Rechtsrahmen fehlt bisher
Die Entwicklung eines autonomen Lastenrads mache eine Vielzahl ingenieurwissenschaftlicher, betriebswirtschaftlicher, sozial- und humanwissenschaftlicher Entscheidungen notwendig, so der Juniorprofessor. Alleine die Überquerung einer viel befahrenen Straße ohne Ampel bringe nicht nur technisch, sondern auch juristisch und wahrnehmungspsychologisch erhebliche Herausforderungen. Ein Rechtsrahmen fehlt bisher, autonomes Fahren auf einem Radweg ist nicht erlaubt. Die Wissenschaftler wollen hierfür eine Ausnahmegenehmigung beantragen.
Zunächst wird das Lastenrad ab 2020 in einem Bike-Sharing-System mit Fahrradruffunktion auf dem Universitätscampus getestet.
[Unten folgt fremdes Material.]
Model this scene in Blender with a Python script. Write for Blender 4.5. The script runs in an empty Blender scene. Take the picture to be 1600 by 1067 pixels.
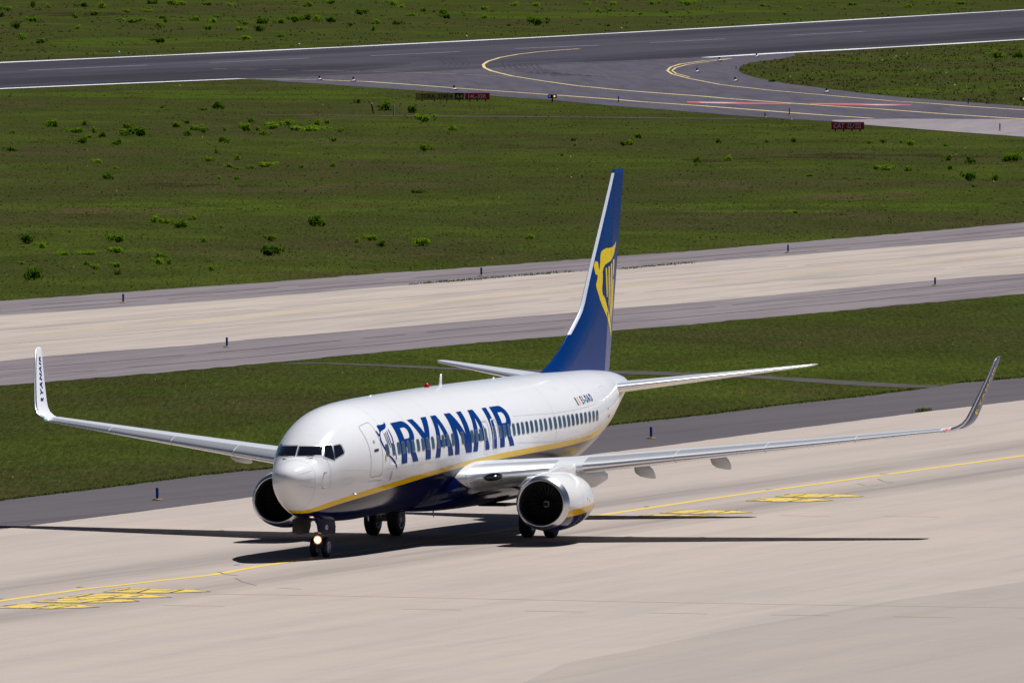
import bpy, bmesh, math, random
import numpy as np
from mathutils import Vector, Matrix
random.seed(7)
rng=np.random.default_rng(5)
S=bpy.context.scene; C=S.collection
R=math.radians; PI=math.pi
# ------------------------------------------------------------------ camera
CP=np.array([-444.819279,-150.880904,22.9756551]); YAW,PIT,ROL=0.310538812,-0.0330249958,-0.000861692616; FPX=21732.8737
def _basis():
    f=np.array([math.cos(PIT)*math.cos(YAW),math.cos(PIT)*math.sin(YAW),math.sin(PIT)])
    r=np.cross(f,[0,0,1]);r/=np.linalg.norm(r);u=np.cross(r,f);c,s=math.cos(ROL),math.sin(ROL)
    return f,c*r+s*u,-s*r+c*u
CF,CR,CU=_basis()
def ray(px,py): return CF+CR*(px-800)/FPX-CU*(py-533.5)/FPX
def G(px,py,z=0.0):
    """ground point seen at a spot of the photograph"""
    d=ray(px,py);return CP+d*(z-CP[2])/d[2]
def Yp(px,py,y=0.0):
    d=ray(px,py);return CP+d*(y-CP[1])/d[1]
cd=bpy.data.cameras.new('camera');cam=bpy.data.objects.new('camera',cd);C.objects.link(cam);S.camera=cam
cam.matrix_world=Matrix((( CR[0],CU[0],-CF[0],CP[0]),(CR[1],CU[1],-CF[1],CP[1]),(CR[2],CU[2],-CF[2],CP[2]),(0,0,0,1)))
cd.sensor_width=36;cd.sensor_fit='HORIZONTAL';cd.lens=FPX/1600*36;cd.clip_start=1;cd.clip_end=60000
# ------------------------------------------------------------------ light
SD=Vector((0.44,-0.29,1.0)).normalized()
sl=bpy.data.lights.new('sun','SUN');sl.energy=5.0;sl.angle=R(.53);sl.color=(1,.985,.965)
so=bpy.data.objects.new('sun',sl);C.objects.link(so);so.rotation_euler=SD.to_track_quat('Z','Y').to_euler();so.location=(0,0,80)
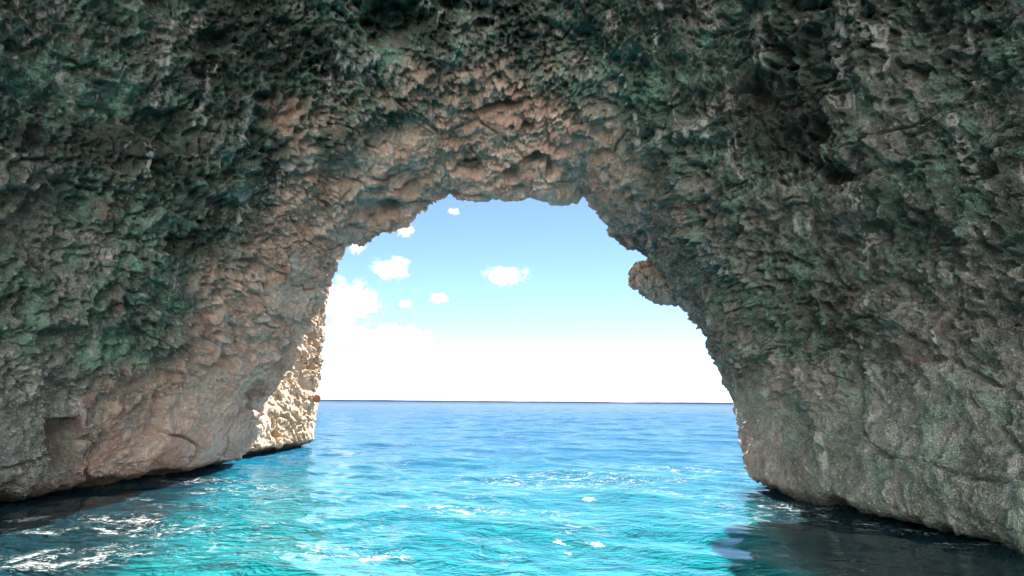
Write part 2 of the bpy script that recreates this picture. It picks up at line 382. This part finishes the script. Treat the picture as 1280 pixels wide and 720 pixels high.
part('buttress', cave, Vp2, Fp, vnormals(Vp2, Fp), np.ones(len(Fp), bool), PALE)['label'] = 'sunlit cream buttress beyond the left rim of the arch'

# ------------------------------------------------------------------ unseen pale cliff added behind the camera, bouncing sunlight onto the cave walls
ca = np.linspace(R(100), R(262), 260); cz = np.concatenate([[-2.5], np.linspace(0, 22, 80), [23, 23.5]])
CA, CZ = np.meshgrid(ca, cz)
crd = 21 + CZ * .12 + 1.5 * np.sin(CA * 9) + .8 * np.sin(CA * 23 + CZ * .3) + np.where(CZ > 22.5, 12 * (CZ - 22.3), 0)
Vc_ = np.stack([crd * np.sin(CA), crd * np.cos(CA), CZ], -1).reshape(-1, 3)
cme_ = mesh_from('bounce_cliff', Vc_, grid_faces(len(cz), len(ca))); 
mcl, ntc = new_mat('bounce_cliff_pale'); Tc = NT(ntc); pc = Tc.n('ShaderNodeNewGeometry').outputs['Position']
cc = Tc.mix(Tc.noise(pc, .4, 6, .65), (.45, .45, .42), (.90, .90, .87))
Tc.n('ShaderNodeOutputMaterial', {'Surface': Tc.n('ShaderNodeBsdfPrincipled', {'Base Color': cc, 'Roughness': .9}).outputs[0]})
cme_.materials.append(mcl)
tag(bpy.data.objects.new('bounce_cliff', cme_), 'unseen pale limestone cliff, added to bounce sunlight into the cave', kind='structure')
col.objects.link(bpy.data.objects['bounce_cliff'])

# ------------------------------------------------------------------ rock knobs
def lump(name, c, rx, ry, rz, mat, label=None, parent=cave, seed=0, n=150, rot=0, rough=.22):
    th = np.linspace(0, math.pi, n); ph = np.linspace(0, 2 * math.pi, 2 * n, endpoint=False)
    TH, PH = np.meshgrid(th, ph, indexing='ij')
    U = np.stack([np.sin(TH) * np.cos(PH), np.sin(TH) * np.sin(PH), np.cos(TH)], -1).reshape(-1, 3)
    rr = np.array([1 + rough * (mnoise.fractal(Vector(u) * 1.7 + Vector((seed, 0, 0)), .8, 2, 4)) for u in U])
    P = np.sign(U) * np.abs(U) ** .8 * rr[:, None] * np.array((rx, ry, rz))
    cs, sn = math.cos(rot), math.sin(rot); M = np.array(((cs, 0, sn), (0, 1, 0), (-sn, 0, cs)))
    P = P @ M.T + np.array(c)
    F = grid_faces(n, 2 * n, True)[:, ::-1]
    N = vnormals(P, F)
    if np.einsum('ij,ij->i', N, P - np.array(c)).mean() < 0: F = F[:, ::-1]
    P = relief(P, F, np.full(len(P), .05)) if max(rx, rz) > .3 else P
    o = part(name, parent, P, F, vnormals(P, F), np.ones(len(F), bool), mat)
    if label: o['label'] = label
    return o
KNOB = rock_material('knob_limestone', .14)
kc = at(823, 351, Y=17.0)
lump('rock_knob', kc + np.array((0, 0, 0)), .90, .6, .52, KNOB, 'blunt brown rock knob jutting into the opening from the right rim', seed=3, rot=R(28))

m_, nt_ = new_mat('rusty_stone'); T_ = NT(nt_); p_ = T_.n('ShaderNodeNewGeometry').outputs['Position']
c_ = T_.mix(T_.noise(p_, 14, 4, .6), (.20, .08, .05), (.42, .20, .13))
T_.n('ShaderNodeOutputMaterial', {'Surface': T_.n('ShaderNodeBsdfPrincipled', {'Base Color': c_, 'Roughness': .85}).outputs[0]})
lump('rusty_nodule', at(396.5, 498, Y=22.7), .15, .15, .16, m_, 'small round rust coloured nodule on the edge of the sunlit buttress', seed=8, n=40, rough=.12)

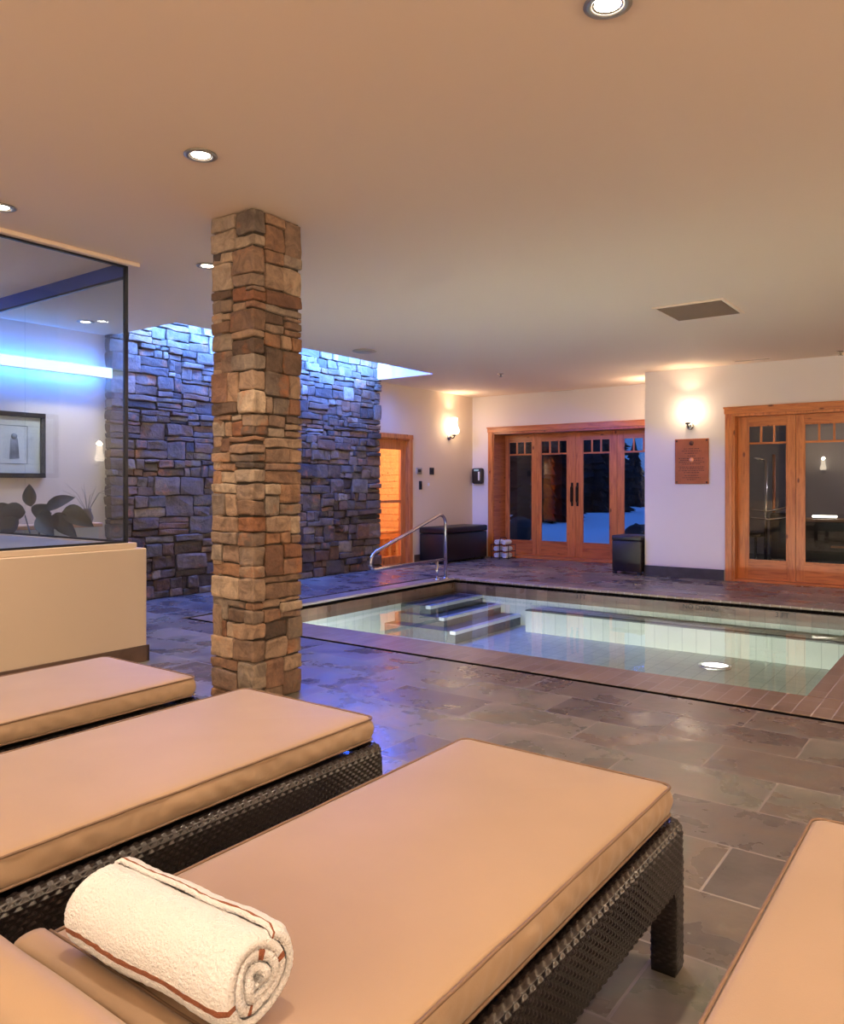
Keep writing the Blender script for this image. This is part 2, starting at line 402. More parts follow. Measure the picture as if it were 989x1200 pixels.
# the water surface
m, nt, out = newmat('pool_water')
t = N(nt, 'ShaderNodeBsdfTransparent'); t.inputs['Color'].default_value = (0.92, 0.985, 0.955, 1)
gl = N(nt, 'ShaderNodeBsdfGlossy', Roughness=0.02)
tc = N(nt, 'ShaderNodeTexCoord'); nz = N(nt, 'ShaderNodeTexNoise', Scale=2.2, Detail=3.0)
L(nt, tc.outputs['Object'], nz.inputs['Vector'])
bp = N(nt, 'ShaderNodeBump', Strength=0.06, Distance=0.03); L(nt, nz.outputs['Fac'], bp.inputs['Height'])
fr = N(nt, 'ShaderNodeFresnel', IOR=1.33); L(nt, bp.outputs[0], gl.inputs['Normal'])
mx = N(nt, 'ShaderNodeMixShader'); L(nt, fr.outputs[0], mx.inputs[0]); L(nt, t.outputs[0], mx.inputs[1]); L(nt, gl.outputs[0], mx.inputs[2])
L(nt, mx.outputs[0], out.inputs['Surface'])
f = MB(); f.add([(PX0, PY0, WZ), (PX1, PY0, WZ), (PX1, PY1, WZ), (PX0, PY1, WZ)], [(0, 1, 2, 3)])
tag(f.build('water', m, pool), label='still clear pale green water')
def pool_lamp(x, y):
    q = MB(); q.lathe([(0.15, PZ+0.0), (0.155, PZ+0.025), (0.125, PZ+0.03), (0.125, PZ+0.0)], (x, y, 0), 32)
    o = q.build('pool_light_ring', M['steel'], pool)
    q = MB(); q.lathe([(0.0, PZ+0.02), (0.125, PZ+0.02)], (x, y, 0), 32); q.build('lens', M['poolbulb'], o)
pool_lamp(-2.2, 7.86)

# ceiling with the light slot
SX, SY0, SY1, SZ = -6.40, 4.70, 9.02, 3.55
f = MB(); C1 = H+0.10
f.box(SX, 3.2, -2.7, 12.35, H, C1); f.box(WX-.2, SX, -2.7, SY0, H, C1); f.box(WX-.2, SX, SY1, 12.35, H, C1)
f.box(SX, SX+.08, SY0, SY1, C1, SZ); f.box(WX-.2, SX+.08, SY0-.08, SY0, C1, SZ); f.box(WX-.2, SX+.08, SY1, SY1+.08, C1, SZ)
f.box(WX-.2, SX+.08, SY0-.08, SY1+.08, SZ, SZ+.08)
struct(f, 'ceiling', M['ceiling'])
def wallpanel(f, plane, a0, a1, t0, t1, z0, z1, holes):
    """wall running along x (plane='x') or y with rectangular holes (a0,a1,z0,z1)"""
    def bx(p, q, r, s):
        if q-p < 1e-4 or s-r < 1e-4: return
        if plane == 'x': f.box(p, q, t0, t1, r, s)
        else: f.box(t0, t1, p, q, r, s)
    p = a0
    for (h0, h1, k0, k1) in sorted(holes):
        bx(p, h0, z0, z1); bx(h0, h1, z0, k0); bx(h0, h1, k1, z1); p = h1
    bx(p, a1, z0, z1)
f = MB(); wallpanel(f, 'y', -2.7, 12.35, WX-.2, WX, 0, H, [(9.16, 9.98, 0, 2.0)])
f.box(WX-.2, WX, SY0-.08, SY1+.08, H, SZ)
struct(f, 'wall_left', M['warmlitwall'])
f = MB(); wallpanel(f, 'x', WX, -3.73, DY, 12.35, 0, H, [(-7.13, -4.25, 0, 2.19)]); struct(f, 'wall_far', M['wall'])
f = MB(); f.box(-3.93, -3.73, QY, DY, 0, H); wallpanel(f, 'x', -3.73, 3.2, QY, QY+.2, 0, H, [(-2.76, 0.12, 0, 2.19)])
struct(f, 'wall_middle', M['wall'])
f = MB(); f.box(3.0, 3.2, -2.7, QY, 0, H); struct(f, 'wall_right', M['wall'])
f = MB(); f.box(WX, 3.0, -2.7, -2.5, 0, H); struct(f, 'wall_back', M['wall'])
# skirting
f = MB(); f.box(-3.945, -2.86, QY-.015, QY, 0, 0.14, bevel=.003); f.box(-3.945, -3.93, QY-.015, DY, 0, 0.14); struct(f, 'baseboard_middle', M['bluestone'])
f = MB(); f.box(WX, WX+.015, 10.1, DY, 0, 0.13); f.box(WX, -7.25, DY-.015, DY, 0, 0.13); struct(f, 'baseboard_left', M['brownbase'])
f = MB(); f.box(2.985, 3, -2.5, QY, 0, .13); f.box(WX, 3, -2.5, -2.485, 0, .13); f.box(0.25, 3, QY-.015, QY, 0, .13); struct(f, 'baseboard_right', M['bluestone'])

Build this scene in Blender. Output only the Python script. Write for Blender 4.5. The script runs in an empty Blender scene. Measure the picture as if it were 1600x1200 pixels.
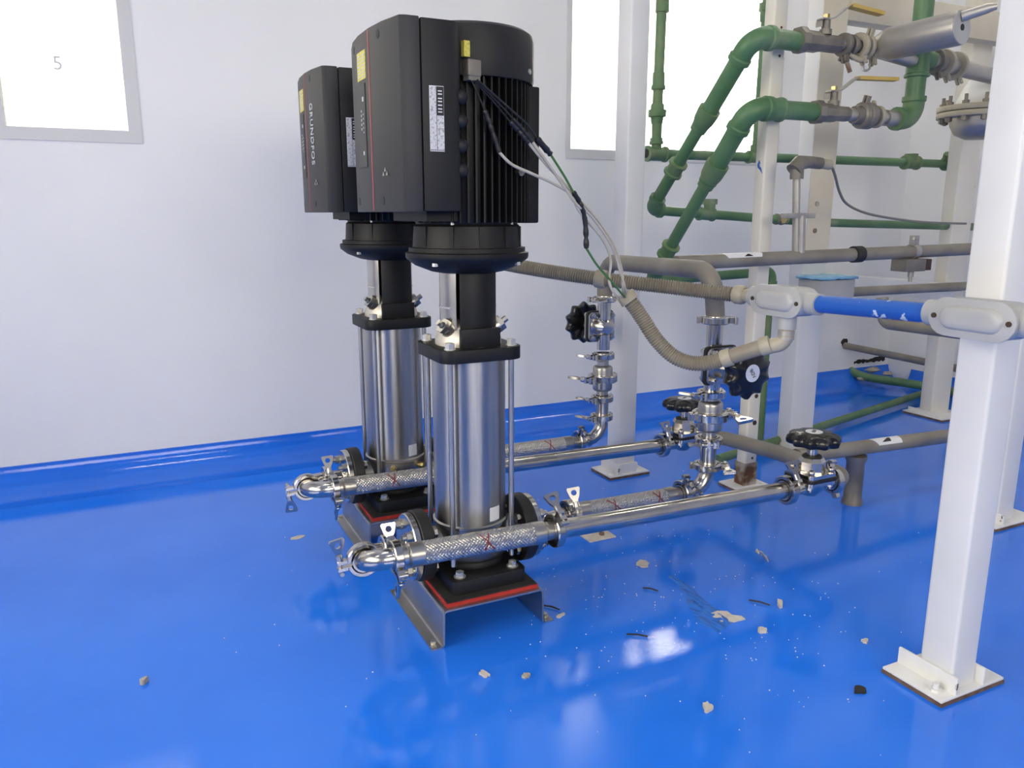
import bpy, bmesh, math, random
from mathutils import Vector, Matrix
random.seed(7)
PI = math.pi
scene = bpy.context.scene
COL = scene.collection

# ------------------------------------------------------------------ camera, sky, lamps, exposure
cam_data = bpy.data.cameras.new('camera')
cam = bpy.data.objects.new('camera', cam_data)
COL.objects.link(cam)
cam_data.sensor_width = 36.0
cam_data.lens = 1225.0 / 1600.0 * 36.0
cam_data.clip_start = 0.02
yaw, pitch = math.radians(64.3), math.radians(-12.25)
cam.location = (0, 0, 0.85)
cam.rotation_euler = (PI / 2 + pitch, 0, yaw - PI / 2)
scene.camera = cam

world = bpy.data.worlds.new('daylight')
scene.world = world
world.use_nodes = True
wn = world.node_tree.nodes
wl = world.node_tree.links
bg = wn['Background']
tc = wn.new('ShaderNodeTexCoord')
sep = wn.new('ShaderNodeSeparateXYZ')
wl.new(tc.outputs['Generated'], sep.inputs[0])
ramp = wn.new('ShaderNodeValToRGB')          # bright overcast sky over paler ground
ramp.color_ramp.elements[0].position = 0.42
ramp.color_ramp.elements[0].color = (0.16, 0.155, 0.145, 1)
ramp.color_ramp.elements[1].position = 0.52
ramp.color_ramp.elements[1].color = (1.0, 0.935, 0.80, 1)
mr = wn.new('ShaderNodeMapRange')
mr.inputs[1].default_value = -1
mr.inputs[2].default_value = 1
wl.new(sep.outputs['Z'], mr.inputs[0])
wl.new(mr.outputs[0], ramp.inputs[0])
wl.new(ramp.outputs[0], bg.inputs[0])
SKY = 20.0
bg.inputs[1].default_value = SKY

def area_light(name, loc, rot, sx, sy, power, portal=False, color=(1, 1, 1)):
    d = bpy.data.lights.new(name, 'AREA')
    d.shape = 'RECTANGLE'
    d.size, d.size_y = sx, sy
    d.energy = power
    d.color = color
    if portal:
        d.cycles.is_portal = True
    o = bpy.data.objects.new(name, d)
    o.location = loc
    o.rotation_euler = rot
    COL.objects.link(o)
    return o

RX0, RX1, RY0, RY1, RH = -2.6, 3.49, -2.6, 2.76, 3.1      # the room
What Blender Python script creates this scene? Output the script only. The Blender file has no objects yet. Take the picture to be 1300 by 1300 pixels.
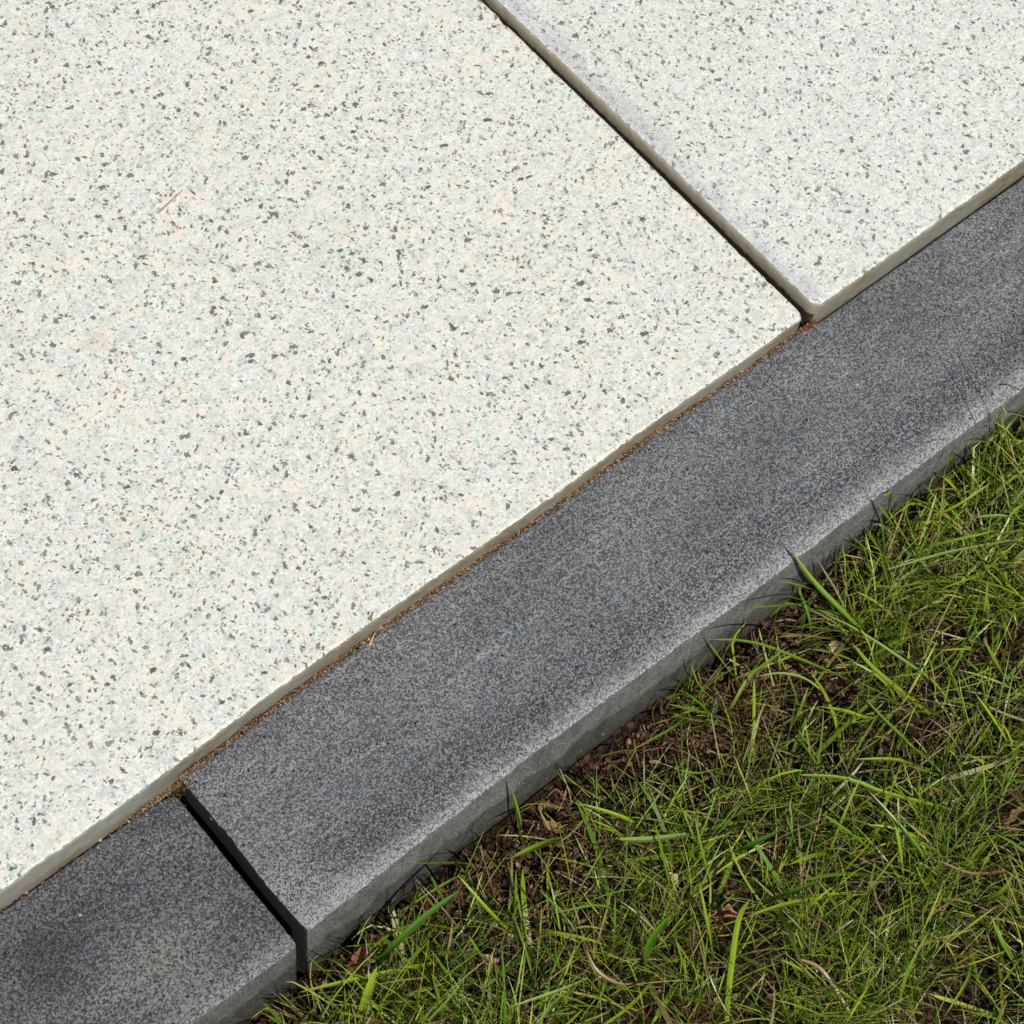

Ein überschaubares Areal, das Schmidt und seine Kollegen kartografieren und für das sie definierte Routen von der Uni bis zum Bahnhof und der Straßenbahn vorgeben. Wann das Bike, das per Klick auf die App angeradelt kommt, tatsächlich in den Straßen von Magdeburg unterwegs ist, ist noch offen.